## THE TASK
The listing must be reproduced in full, exactly as it stands.

## STORED DATA

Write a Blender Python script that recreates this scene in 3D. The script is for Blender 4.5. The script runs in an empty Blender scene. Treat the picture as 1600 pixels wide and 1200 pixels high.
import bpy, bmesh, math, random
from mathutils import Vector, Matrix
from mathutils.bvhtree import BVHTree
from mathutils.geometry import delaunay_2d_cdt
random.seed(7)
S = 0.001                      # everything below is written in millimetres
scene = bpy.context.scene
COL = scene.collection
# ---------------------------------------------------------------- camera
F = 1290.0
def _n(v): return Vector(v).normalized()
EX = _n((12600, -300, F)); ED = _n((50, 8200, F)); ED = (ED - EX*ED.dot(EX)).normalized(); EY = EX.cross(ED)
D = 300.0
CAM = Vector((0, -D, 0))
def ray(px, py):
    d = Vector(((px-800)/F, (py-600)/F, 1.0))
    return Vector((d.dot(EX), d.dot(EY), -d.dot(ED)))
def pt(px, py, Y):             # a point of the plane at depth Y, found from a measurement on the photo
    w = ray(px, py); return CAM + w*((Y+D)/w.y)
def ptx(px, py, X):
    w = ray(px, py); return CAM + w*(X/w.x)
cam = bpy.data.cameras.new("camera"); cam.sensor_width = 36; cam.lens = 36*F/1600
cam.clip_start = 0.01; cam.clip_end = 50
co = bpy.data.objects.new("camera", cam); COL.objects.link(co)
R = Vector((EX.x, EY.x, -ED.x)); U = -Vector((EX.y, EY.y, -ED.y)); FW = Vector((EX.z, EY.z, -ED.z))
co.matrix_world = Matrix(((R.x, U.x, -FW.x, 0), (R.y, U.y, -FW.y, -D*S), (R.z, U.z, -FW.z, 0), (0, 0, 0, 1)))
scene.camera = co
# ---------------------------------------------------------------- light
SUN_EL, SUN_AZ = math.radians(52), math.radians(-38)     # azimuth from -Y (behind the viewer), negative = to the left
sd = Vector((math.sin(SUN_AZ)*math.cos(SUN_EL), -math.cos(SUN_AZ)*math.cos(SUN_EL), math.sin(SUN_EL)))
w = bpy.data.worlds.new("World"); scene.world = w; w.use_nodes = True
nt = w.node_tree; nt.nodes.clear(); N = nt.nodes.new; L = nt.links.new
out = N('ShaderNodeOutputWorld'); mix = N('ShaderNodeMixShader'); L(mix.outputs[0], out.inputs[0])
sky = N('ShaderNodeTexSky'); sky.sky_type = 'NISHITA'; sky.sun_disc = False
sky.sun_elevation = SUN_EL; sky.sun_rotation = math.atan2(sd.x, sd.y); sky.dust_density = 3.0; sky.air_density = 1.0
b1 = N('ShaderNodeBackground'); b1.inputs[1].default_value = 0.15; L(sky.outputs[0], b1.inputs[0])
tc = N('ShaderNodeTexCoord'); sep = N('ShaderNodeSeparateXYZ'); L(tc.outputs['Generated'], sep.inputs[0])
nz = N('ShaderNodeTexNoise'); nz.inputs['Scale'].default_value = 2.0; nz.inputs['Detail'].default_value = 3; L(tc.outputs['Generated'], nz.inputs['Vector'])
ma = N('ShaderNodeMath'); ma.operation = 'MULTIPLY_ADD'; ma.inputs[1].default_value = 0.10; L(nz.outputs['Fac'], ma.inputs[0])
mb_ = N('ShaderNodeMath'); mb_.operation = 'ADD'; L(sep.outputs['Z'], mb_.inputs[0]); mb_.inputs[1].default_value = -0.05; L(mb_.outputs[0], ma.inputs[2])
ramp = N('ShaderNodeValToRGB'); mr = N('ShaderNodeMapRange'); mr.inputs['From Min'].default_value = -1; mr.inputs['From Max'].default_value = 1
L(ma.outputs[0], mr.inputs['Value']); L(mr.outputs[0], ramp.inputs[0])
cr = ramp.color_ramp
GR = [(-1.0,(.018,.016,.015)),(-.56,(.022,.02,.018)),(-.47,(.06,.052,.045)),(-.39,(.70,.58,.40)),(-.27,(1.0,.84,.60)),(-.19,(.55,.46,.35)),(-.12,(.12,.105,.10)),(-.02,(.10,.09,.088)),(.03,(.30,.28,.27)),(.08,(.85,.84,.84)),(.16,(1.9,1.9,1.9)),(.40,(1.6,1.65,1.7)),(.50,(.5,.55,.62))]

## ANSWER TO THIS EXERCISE
Write a Blender Python script that recreates this scene in 3D. The script is for Blender 4.5. The script runs in an empty Blender scene. Treat the picture as 1600 pixels wide and 1200 pixels high.
import bpy, bmesh, math, random
from mathutils import Vector, Matrix
from mathutils.bvhtree import BVHTree
from mathutils.geometry import delaunay_2d_cdt
random.seed(7)
S = 0.001                      # everything below is written in millimetres
scene = bpy.context.scene
COL = scene.collection
# ---------------------------------------------------------------- camera
F = 1290.0
def _n(v): return Vector(v).normalized()
EX = _n((12600, -300, F)); ED = _n((50, 8200, F)); ED = (ED - EX*ED.dot(EX)).normalized(); EY = EX.cross(ED)
D = 300.0
CAM = Vector((0, -D, 0))
def ray(px, py):
    d = Vector(((px-800)/F, (py-600)/F, 1.0))
    return Vector((d.dot(EX), d.dot(EY), -d.dot(ED)))
def pt(px, py, Y):             # a point of the plane at depth Y, found from a measurement on the photo
    w = ray(px, py); return CAM + w*((Y+D)/w.y)
def ptx(px, py, X):
    w = ray(px, py); return CAM + w*(X/w.x)
cam = bpy.data.cameras.new("camera"); cam.sensor_width = 36; cam.lens = 36*F/1600
cam.clip_start = 0.01; cam.clip_end = 50
co = bpy.data.objects.new("camera", cam); COL.objects.link(co)
R = Vector((EX.x, EY.x, -ED.x)); U = -Vector((EX.y, EY.y, -ED.y)); FW = Vector((EX.z, EY.z, -ED.z))
co.matrix_world = Matrix(((R.x, U.x, -FW.x, 0), (R.y, U.y, -FW.y, -D*S), (R.z, U.z, -FW.z, 0), (0, 0, 0, 1)))
scene.camera = co
# ---------------------------------------------------------------- light
SUN_EL, SUN_AZ = math.radians(52), math.radians(-38)     # azimuth from -Y (behind the viewer), negative = to the left
sd = Vector((math.sin(SUN_AZ)*math.cos(SUN_EL), -math.cos(SUN_AZ)*math.cos(SUN_EL), math.sin(SUN_EL)))
w = bpy.data.worlds.new("World"); scene.world = w; w.use_nodes = True
nt = w.node_tree; nt.nodes.clear(); N = nt.nodes.new; L = nt.links.new
out = N('ShaderNodeOutputWorld'); mix = N('ShaderNodeMixShader'); L(mix.outputs[0], out.inputs[0])
sky = N('ShaderNodeTexSky'); sky.sky_type = 'NISHITA'; sky.sun_disc = False
sky.sun_elevation = SUN_EL; sky.sun_rotation = math.atan2(sd.x, sd.y); sky.dust_density = 3.0; sky.air_density = 1.0
b1 = N('ShaderNodeBackground'); b1.inputs[1].default_value = 0.15; L(sky.outputs[0], b1.inputs[0])
tc = N('ShaderNodeTexCoord'); sep = N('ShaderNodeSeparateXYZ'); L(tc.outputs['Generated'], sep.inputs[0])
nz = N('ShaderNodeTexNoise'); nz.inputs['Scale'].default_value = 2.0; nz.inputs['Detail'].default_value = 3; L(tc.outputs['Generated'], nz.inputs['Vector'])
ma = N('ShaderNodeMath'); ma.operation = 'MULTIPLY_ADD'; ma.inputs[1].default_value = 0.10; L(nz.outputs['Fac'], ma.inputs[0])
mb_ = N('ShaderNodeMath'); mb_.operation = 'ADD'; L(sep.outputs['Z'], mb_.inputs[0]); mb_.inputs[1].default_value = -0.05; L(mb_.outputs[0], ma.inputs[2])
ramp = N('ShaderNodeValToRGB'); mr = N('ShaderNodeMapRange'); mr.inputs['From Min'].default_value = -1; mr.inputs['From Max'].default_value = 1
L(ma.outputs[0], mr.inputs['Value']); L(mr.outputs[0], ramp.inputs[0])
cr = ramp.color_ramp
GR = [(-1.0,(.018,.016,.015)),(-.56,(.022,.02,.018)),(-.47,(.06,.052,.045)),(-.39,(.70,.58,.40)),(-.27,(1.0,.84,.60)),(-.19,(.55,.46,.35)),(-.12,(.12,.105,.10)),(-.02,(.10,.09,.088)),(.03,(.30,.28,.27)),(.08,(.85,.84,.84)),(.16,(1.9,1.9,1.9)),(.40,(1.6,1.65,1.7)),(.50,(.5,.55,.62))]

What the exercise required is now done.